Thursday, November 15, 2012

Tinhorn Creek's red quartet impresses

Photo: Tinhorn Creek Vineyards

The judges in several recent wine competitions have been a little stingy with Tinhorn Creek’s newly released reds.

In my view, these four are all gold medal wines. But the judges at the Canadian Wine Awards and the B.C. Wine Awards only awarded them silver and bronze medals.

It could be that I have a generous palate. But it could also be that I took the time to taste these wines over two days, with the extra aeration that involved giving me a chance to gauge where these wines would go with a few years of aging. In every instance, the wines were richer and more satisfying on the second day.

Now, wine competitions are necessarily a snapshot in time. I am not aware of any competition that even has the time to decant young reds.

But consumers, if they don’t have the patience to age young reds, do have time to decant. That allows the aromas of young reds to open and the texture to become a little fleshier.

Clearly, I am impressed with Tinhorn Creek’s latest quartet of reds. Three are Oldfield Series (reserve) wines from the marvellous 2009 vintage. And the one from the more challenging 2010 vintage also is more than satisfying.

Tinhorn Creek is a familiar brand. The winery opened in 1995. Its wines can be found in most restaurants and wine stores, having gained a following because the quality is reliable and the prices are reasonable.

Since there are far more Okanagan wineries today than when Tinhorn Creek was getting established, no doubt some of the winery’s earlier followers have been seduced by the competition.

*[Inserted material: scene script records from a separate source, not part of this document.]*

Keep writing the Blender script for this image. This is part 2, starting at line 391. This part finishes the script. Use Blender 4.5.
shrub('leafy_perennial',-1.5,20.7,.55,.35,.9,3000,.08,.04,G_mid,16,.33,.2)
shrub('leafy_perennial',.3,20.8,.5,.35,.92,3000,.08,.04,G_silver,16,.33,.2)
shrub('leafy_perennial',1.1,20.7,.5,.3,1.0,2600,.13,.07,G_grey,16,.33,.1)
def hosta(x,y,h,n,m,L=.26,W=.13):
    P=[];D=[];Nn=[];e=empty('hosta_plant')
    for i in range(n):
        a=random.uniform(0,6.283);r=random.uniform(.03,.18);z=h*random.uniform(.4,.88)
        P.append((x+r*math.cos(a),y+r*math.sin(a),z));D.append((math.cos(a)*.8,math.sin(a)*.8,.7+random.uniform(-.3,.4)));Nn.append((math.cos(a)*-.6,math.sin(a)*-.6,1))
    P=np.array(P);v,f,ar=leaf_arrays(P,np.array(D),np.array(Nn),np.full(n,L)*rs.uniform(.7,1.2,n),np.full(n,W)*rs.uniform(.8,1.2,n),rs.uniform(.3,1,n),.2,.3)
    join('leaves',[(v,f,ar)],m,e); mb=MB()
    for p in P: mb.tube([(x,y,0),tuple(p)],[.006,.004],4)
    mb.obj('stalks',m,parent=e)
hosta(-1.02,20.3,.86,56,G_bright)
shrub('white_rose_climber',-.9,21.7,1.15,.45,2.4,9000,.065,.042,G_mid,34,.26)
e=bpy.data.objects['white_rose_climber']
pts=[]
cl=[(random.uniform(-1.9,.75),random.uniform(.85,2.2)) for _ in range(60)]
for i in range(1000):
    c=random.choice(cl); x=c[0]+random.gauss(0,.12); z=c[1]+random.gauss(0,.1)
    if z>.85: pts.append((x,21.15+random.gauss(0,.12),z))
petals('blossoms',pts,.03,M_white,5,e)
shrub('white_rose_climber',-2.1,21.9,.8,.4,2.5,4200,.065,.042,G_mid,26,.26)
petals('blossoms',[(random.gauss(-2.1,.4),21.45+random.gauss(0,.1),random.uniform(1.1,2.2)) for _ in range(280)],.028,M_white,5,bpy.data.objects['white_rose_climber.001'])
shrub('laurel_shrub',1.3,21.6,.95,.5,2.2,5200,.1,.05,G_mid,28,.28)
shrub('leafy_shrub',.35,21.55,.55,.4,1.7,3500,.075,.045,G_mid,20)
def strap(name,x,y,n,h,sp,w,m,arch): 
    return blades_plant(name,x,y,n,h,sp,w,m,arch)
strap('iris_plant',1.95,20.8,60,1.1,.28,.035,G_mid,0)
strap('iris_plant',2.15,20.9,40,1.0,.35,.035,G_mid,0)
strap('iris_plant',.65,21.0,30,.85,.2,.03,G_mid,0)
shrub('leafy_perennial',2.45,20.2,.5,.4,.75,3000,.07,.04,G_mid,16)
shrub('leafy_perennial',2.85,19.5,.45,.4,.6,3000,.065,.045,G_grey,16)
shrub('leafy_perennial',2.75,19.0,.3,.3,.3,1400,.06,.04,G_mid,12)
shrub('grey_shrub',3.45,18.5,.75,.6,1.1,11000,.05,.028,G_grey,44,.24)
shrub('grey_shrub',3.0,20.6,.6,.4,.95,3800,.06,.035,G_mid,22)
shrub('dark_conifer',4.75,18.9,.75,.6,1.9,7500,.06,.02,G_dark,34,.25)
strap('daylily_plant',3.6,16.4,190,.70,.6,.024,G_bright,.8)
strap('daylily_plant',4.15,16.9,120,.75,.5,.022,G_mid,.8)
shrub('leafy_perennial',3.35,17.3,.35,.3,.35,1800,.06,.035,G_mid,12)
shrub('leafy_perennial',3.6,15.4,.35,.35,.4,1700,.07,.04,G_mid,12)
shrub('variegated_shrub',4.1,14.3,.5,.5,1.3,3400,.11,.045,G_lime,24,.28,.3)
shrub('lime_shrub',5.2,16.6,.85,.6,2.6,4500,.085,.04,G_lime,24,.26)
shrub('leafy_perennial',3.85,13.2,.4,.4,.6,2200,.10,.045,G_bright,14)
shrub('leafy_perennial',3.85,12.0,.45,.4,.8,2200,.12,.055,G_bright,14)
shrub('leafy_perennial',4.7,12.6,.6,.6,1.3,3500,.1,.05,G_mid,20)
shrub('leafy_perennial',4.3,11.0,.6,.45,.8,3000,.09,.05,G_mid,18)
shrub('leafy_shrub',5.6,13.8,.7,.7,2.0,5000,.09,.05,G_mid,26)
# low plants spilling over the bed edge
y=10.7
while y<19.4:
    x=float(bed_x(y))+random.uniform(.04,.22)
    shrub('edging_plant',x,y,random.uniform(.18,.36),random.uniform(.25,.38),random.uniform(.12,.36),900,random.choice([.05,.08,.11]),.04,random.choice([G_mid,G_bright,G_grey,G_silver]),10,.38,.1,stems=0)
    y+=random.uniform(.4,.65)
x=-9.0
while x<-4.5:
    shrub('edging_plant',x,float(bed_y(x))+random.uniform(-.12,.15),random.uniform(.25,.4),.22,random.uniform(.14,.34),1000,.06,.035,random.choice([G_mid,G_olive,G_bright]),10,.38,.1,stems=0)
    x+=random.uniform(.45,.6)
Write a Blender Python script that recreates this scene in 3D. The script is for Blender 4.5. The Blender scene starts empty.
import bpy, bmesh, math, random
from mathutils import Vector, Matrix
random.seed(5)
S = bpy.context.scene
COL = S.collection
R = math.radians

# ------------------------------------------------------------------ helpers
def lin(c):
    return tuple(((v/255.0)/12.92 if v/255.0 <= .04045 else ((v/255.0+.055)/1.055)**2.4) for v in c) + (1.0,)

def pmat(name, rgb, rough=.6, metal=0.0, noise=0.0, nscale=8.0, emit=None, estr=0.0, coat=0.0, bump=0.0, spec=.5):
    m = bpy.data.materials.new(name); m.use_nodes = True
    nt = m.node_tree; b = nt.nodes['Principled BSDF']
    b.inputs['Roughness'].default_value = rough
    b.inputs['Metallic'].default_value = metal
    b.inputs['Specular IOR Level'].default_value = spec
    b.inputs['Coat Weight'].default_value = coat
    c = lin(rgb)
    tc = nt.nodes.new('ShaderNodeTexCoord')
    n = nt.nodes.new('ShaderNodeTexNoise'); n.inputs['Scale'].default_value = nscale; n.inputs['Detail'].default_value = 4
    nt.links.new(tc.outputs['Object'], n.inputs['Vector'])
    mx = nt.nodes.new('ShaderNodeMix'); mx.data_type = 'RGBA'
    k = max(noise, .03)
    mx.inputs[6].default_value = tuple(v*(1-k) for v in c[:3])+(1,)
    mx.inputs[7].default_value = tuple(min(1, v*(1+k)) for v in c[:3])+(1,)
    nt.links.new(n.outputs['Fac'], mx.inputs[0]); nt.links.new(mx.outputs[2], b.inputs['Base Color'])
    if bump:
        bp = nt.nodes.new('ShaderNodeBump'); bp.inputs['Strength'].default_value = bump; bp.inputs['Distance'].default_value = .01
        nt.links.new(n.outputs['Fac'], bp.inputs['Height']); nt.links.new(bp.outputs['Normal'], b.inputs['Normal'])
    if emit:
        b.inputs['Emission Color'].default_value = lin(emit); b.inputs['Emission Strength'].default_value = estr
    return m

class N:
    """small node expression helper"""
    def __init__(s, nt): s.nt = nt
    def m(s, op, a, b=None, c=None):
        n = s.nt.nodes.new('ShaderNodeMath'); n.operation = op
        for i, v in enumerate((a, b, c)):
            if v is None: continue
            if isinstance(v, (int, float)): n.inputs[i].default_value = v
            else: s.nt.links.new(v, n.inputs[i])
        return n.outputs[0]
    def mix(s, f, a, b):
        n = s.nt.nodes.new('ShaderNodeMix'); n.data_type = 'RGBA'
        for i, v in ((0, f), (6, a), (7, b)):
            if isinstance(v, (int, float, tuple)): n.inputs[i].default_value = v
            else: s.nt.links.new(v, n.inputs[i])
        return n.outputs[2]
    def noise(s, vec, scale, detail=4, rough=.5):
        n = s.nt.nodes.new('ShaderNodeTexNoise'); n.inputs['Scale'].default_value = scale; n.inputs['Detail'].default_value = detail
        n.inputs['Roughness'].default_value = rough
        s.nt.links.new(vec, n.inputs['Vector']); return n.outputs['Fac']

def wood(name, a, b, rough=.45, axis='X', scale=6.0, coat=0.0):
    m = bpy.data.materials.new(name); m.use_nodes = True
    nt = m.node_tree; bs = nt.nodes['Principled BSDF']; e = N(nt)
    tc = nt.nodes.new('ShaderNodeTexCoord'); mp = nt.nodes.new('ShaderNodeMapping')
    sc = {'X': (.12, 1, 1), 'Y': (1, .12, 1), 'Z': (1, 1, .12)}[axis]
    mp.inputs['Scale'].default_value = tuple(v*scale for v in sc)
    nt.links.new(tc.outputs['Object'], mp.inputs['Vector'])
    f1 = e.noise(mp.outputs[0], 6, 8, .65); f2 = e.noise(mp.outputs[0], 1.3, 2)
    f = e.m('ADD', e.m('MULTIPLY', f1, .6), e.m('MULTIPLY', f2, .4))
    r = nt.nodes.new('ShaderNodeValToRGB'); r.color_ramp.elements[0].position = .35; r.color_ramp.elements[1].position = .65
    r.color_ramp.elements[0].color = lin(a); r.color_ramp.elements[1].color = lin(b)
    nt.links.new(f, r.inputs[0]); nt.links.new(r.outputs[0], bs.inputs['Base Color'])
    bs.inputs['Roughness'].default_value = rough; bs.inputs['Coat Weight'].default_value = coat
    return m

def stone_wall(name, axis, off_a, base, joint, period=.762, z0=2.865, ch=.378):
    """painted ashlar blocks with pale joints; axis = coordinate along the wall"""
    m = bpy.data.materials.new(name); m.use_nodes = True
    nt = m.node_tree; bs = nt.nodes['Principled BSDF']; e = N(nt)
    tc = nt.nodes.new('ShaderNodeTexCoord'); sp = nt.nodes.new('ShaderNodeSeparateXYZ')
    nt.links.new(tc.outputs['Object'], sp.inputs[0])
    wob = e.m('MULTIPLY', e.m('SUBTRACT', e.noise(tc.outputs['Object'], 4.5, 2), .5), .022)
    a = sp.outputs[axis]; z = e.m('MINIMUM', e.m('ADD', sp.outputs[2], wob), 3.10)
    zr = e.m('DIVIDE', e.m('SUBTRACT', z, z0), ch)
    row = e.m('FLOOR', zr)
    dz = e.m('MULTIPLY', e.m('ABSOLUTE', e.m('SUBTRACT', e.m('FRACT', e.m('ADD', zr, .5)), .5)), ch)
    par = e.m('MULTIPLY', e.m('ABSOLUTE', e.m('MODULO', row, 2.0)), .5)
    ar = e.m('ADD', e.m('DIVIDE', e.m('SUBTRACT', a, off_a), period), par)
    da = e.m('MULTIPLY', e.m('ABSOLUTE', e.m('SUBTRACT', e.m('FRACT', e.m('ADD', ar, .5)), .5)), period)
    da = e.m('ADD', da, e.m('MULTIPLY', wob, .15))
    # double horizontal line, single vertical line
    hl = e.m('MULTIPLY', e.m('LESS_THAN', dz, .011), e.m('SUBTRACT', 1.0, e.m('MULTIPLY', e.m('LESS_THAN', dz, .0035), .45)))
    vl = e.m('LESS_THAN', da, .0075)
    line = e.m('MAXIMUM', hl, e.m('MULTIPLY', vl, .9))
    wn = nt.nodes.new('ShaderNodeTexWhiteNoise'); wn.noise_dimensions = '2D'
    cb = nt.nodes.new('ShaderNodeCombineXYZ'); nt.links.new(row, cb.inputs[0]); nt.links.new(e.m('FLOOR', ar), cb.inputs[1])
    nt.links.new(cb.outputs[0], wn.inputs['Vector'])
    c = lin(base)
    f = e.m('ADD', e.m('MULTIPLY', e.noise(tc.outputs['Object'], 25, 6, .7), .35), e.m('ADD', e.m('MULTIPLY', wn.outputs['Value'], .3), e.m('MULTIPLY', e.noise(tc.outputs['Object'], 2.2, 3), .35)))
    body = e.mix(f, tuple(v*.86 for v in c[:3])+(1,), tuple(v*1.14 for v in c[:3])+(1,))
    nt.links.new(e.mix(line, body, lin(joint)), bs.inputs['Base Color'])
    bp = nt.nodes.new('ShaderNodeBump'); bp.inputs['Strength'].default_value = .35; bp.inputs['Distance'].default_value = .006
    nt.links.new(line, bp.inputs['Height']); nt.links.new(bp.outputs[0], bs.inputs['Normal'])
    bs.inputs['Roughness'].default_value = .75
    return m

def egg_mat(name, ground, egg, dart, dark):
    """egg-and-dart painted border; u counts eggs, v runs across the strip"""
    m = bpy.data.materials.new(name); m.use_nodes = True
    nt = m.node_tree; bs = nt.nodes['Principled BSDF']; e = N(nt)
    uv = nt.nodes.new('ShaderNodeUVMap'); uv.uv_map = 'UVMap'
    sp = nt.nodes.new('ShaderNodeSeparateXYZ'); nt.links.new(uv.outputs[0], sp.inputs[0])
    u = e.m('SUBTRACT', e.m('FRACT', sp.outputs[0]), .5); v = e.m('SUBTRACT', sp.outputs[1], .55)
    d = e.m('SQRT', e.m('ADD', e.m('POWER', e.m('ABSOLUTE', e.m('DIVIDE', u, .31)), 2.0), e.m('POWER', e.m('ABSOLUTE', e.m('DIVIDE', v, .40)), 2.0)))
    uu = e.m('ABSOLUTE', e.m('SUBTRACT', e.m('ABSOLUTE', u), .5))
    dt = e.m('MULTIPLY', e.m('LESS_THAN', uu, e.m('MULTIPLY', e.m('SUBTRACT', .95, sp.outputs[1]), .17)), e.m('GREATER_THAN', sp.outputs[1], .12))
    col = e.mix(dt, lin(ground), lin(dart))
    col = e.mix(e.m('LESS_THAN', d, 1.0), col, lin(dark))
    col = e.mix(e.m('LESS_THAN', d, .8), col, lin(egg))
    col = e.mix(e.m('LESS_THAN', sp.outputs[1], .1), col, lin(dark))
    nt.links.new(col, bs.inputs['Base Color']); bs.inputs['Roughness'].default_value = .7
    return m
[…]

If that is so, you need to revisit Tinhorn Creek. It seems to me that the wines have become noticeably better during the past three or four vintages. The reason? There have been significant and positive changes in how Tinhorn Creek is growing its grapes.

Good wine always begins in the vineyard. It shows in each of these four reds. The wines have more concentration and more length than I recall in earlier vintages (and I liked those wines, too).

Note the alcohol levels, which show that the grapes were fully ripe before being picked. These are not unusual alcohol levels for the Okanagan, yet Okanagan reds seldom taste “hot” – as the jargon has it. Perhaps that is because the Okanagan’s good natural acidity helps balance wines which might taste hot in another region.

Here are my notes.

Tinhorn Creek Merlot 2010 ($18.99). This is made with grapes from 17-year-old vines planted on Black Sage Road. 2010 was a cool vintage but the winery carried a moderate crop load and got the grapes good and ripe. This has a robust 14.8% alcohol, with the weight and concentration that easily carries the alcohol. It opens with aromas of cassis and blueberry, going on to bright berry flavours of currants and plum. 90.

Tinhorn Creek Oldfield Series Merlot 2009 ($29.99). The Canadian rules state that a wine can carry a single variety on the label as long as at least 85% of the wine is comprised with that variety. Here, the blend is 87% Merlot, 11% Cabernet Franc and 2% Syrah; those additions clearly added complexity. A big, ripe wine with 15.3% alcohol, it was aged about 20 months in French oak barrels (a mix of new, one-year and two-year barrels). It was also bottle-aged about 14 months before release. In effect, the winery has begun to do some of the cellaring for its consumers.

This wine is a powerhouse, with aromas and flavours of vanilla, black currant and figs. Everything about this wine was more powerful on the second day. Do yourself a favour and decant this wine. 91.

Tinhorn Creek Oldfield Series 2Bench Red 2009 ($29.99). This is 45% Merlot, 30% Cabernet Sauvignon, 22% Cabernet Franc and 3% Petite Verdot. It also was aged about 20 months in a selection of French oak barrels and then another 14 months in bottle before release.

With 14.3% alcohol, this is another big ripe red, beginning with aromas of spice, tobacco and black currant jam. On the palate, there are flavours of black currants, plums and figs, with an earthy note and a firm texture that becomes fleshy on the second day. The winery recommends drinking this within five to seven years. It is nowhere near its peak of potential yet. 92.

Tinhorn Creek Oldfield Series Syrah 2009 ($34.99). The winery only began making Syrah a few vintages ago, but Tinhorn Creek really hits its stride with this vintage. This again was aged about 20 months in barrel and 14 months in bottle. In all of these wines, the use of oak is exemplary. The mix of new and used barrels means that oak flavours never override the fruit, even as the wine benefits from the slight oxygenation of time in barrel.

This is a generous wine with 14.8% alcohol. It begins with aromas of black cherry, plum and pepper. On the palate, there are flavours of pepper, spice, plum, and fig with the variety’s characteristic gaminess. Tasty right from the bottle, it adds fleshiness overnight with breathing. 91.

This quartet sings wonderful harmony.